Prétendant défendre les classes populaires, le RN est en réalité sans réelle colonne vertébrale idéologique autre que le suprémacisme blanc. Il peut passer d’un aspect social ou pro business dans le même souffle. Au final, sur ses années d’existence, le seul socle commun est l’immigration et le racisme. Ainsi, toutes les prises de position du RN, notamment par sa présence à l’Assemblée nationale, sont à analyser à l’aune de la préférence nationale et d’un soutien au patronat légèrement déguisé pour paraître populaire : soutien aux revendications salariales mais vote des exonérations de charges et contre l’augmentation du SMIC. Pour les agriculteurs mais contre les normes environnementales qui les protègent, etc.

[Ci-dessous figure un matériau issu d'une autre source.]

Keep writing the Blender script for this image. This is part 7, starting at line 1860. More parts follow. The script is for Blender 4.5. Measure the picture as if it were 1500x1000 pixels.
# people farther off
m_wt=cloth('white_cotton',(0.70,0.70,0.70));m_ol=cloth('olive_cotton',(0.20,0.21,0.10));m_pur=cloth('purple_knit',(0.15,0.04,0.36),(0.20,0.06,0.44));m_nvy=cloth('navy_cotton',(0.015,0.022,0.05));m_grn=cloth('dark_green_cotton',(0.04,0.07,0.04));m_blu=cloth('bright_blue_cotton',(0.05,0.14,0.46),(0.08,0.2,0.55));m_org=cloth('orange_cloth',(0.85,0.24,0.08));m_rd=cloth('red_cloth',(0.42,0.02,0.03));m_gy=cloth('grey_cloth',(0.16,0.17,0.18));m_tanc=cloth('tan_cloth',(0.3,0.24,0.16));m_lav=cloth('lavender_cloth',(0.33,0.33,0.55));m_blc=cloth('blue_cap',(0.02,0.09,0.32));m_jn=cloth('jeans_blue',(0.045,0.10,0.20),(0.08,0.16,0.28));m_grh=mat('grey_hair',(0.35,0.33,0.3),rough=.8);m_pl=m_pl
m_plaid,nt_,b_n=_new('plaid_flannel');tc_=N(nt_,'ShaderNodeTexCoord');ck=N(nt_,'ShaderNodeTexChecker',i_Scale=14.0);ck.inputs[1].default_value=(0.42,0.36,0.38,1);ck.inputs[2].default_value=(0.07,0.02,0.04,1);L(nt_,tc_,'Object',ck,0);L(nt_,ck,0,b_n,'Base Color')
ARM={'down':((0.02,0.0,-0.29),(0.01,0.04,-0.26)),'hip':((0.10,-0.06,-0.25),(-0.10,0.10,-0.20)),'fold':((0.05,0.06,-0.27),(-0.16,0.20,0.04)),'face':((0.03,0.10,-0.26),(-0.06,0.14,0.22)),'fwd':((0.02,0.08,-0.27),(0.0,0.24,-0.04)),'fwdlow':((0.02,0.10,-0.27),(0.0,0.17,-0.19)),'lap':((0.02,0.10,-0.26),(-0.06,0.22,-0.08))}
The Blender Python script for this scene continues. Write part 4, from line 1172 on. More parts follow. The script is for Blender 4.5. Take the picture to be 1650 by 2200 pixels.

Le vote RN n’est pourtant pas une fatalité
Il se nourrit du racisme mis en avant par les gouvernements successifs et accompagné par les médias dominants. Il ne dépend pas d’un effet migratoire car il a été montré que « dans les quartiers ouvriers, le vote en faveur du RN lors du scrutin présidentiel de 2017 est d’autant plus faible que la présence immigrée est forte dans la ville. »1
Le vote RN est un vote de déclassement social ET racial. Ainsi une lutte vigoureuse contre le racisme en soutien aux personnes des quartiers populaires est une stratégie qui pourrait le faire reculer. Les alliances sont à chercher de ce côté ; contre le racisme et l’islamophobie, contre des JO nationalistes et destructeurs des quartiers, contre l’Europe des frontières et des contrôles migratoires, pour des services publics pour toutes et tous.
- 1. « La figure de l’étranger, ce repoussoir imaginaire : comment le vote RN a évolué », Le Monde, 17 novembre 2023, Anne Chemin.